Fortunately, the Liaison ALLOY Platform offers a valuable Customer Integration Management (CIM) solution thanks to its microservices architecture, which can quickly and economically scale to unify diverse data systems. It ensured full visibility of the company’s customer identities and this was achieved four months in advance of anticipated deadlines. Thanks to the business intelligence of ALLOY, the unified data allows the sales teams to upsell and cross-sell customers for more revenue. And the managed-services aspect of ALLOY frees up resources that were previously wasting time trying to determine the needs and preferences of customers.

Another customer success story was a parent company to 14 ecommerce retail brands, which required a single tokenization solution to handle the large volume of sensitive ecommerce transactions across their various retail brands. That company chose ALLOY to “leverage an advanced microservices architecture because it provides the sophisticated tokenization capabilities needed to safeguard sensitive data, including credit card information with the speed, performance, and reliability required to ensure no disruption in the customer experience.” The implementation was reliable that the company is moving a former on-premises tokenization solution to the cloud in order to leverage the reliability and performance provided by ALLOY. As a result, performance has improved nine-fold.

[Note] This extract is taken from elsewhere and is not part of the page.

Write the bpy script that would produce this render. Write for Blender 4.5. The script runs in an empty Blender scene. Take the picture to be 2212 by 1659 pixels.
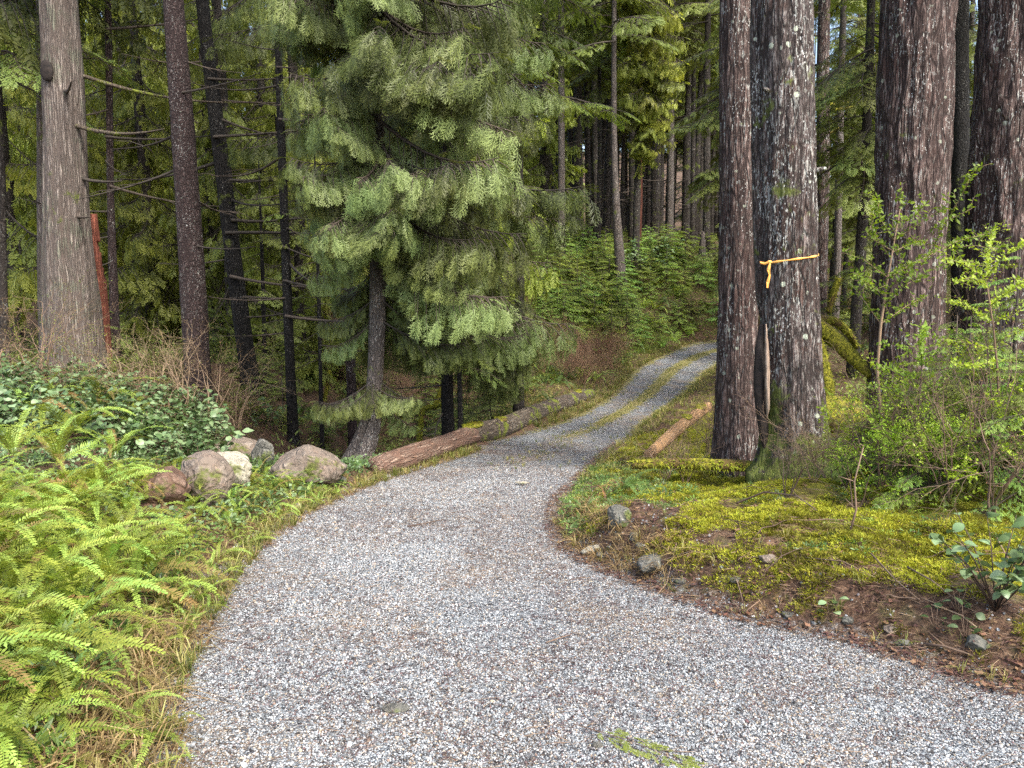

Liaison has raised around $200 million in funding thus far and the company is “solidly profitable.” In fact, the company has a record year in 2017 on the strength of ALLOY Platform sales, which grew by a triple-digit percentage year-over-year.

I asked Renner what distinguishes Liaison Technologies from its competition. And he said “most of their competition focuses on providing developer productivity tools, a narrowly defined iPaaS market, for example, whereas our experience has shown that companies want to look past building or rebuilding point data integrations. So, trading in a 15-year-old TIBCO solution, for example, for a five to 10-year-old MuleSoft ESB is moving to a different vendor, but it’s also taking the same exact approach and will result in the same exact problems.” Liaison’s ALLOY Platform was built exclusively to address the complex and changing integration and data management needs of the enterprise through a single solution. Liaison invested $30 million over three years to develop ALLOY from the ground up.

What are some of Liaison Technologies’ future company goals? “We have put the vast majority of the company’s energy behind our ALLOY Platform and continue to believe that our technology and new approach provides companies the best way to execute their ‘Digital Transformation’ strategy,” Renner concluded. “We look forward to helping enterprises in all industries innovate, disrupt their markets, bring new business models to life and do what they do best via actionable insight gained from their data. ALLOY releases data from silos, facilitates better integration and enables superior data management. The company’s goals include actively rolling out the platform and enhancing its capabilities based on customer feedback.”